Por outro lado, é preciso também estar atento aos riscos de superendividamento e insolvência do consumidor. Com a disponibilidade de uma maior capacidade de alavancagem, uma oferta de crédito mais farta e juros mais baixos, o consumidor se depara com oportunidades tentadoras. No entanto, essa situação exige muita responsabilidade e um bom planejamento financeiro na tomada de decisão. O excesso de dívidas pode levar a insolvência, colocando em risco a capacidade do consumidor em cumprir com suas obrigações contratuais.

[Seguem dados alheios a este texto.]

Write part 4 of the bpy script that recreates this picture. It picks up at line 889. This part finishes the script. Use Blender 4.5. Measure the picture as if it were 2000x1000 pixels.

Todos esses fatores, apesar do Marco Geral das Garantias, manterão sua influência no risco de crédito relacionado ao consumo de bens garantidos. Não existem soluções mágicas para esses desafios. Acreditamos que a conscientização em relação ao consumo responsável e ao planejamento financeiro adequado, em conjunto com uma política de concessão de crédito justa e equitativa, por parte do empresariado, são os caminhos que poderão trazer maior sustentabilidade e efetividade a esse cenário.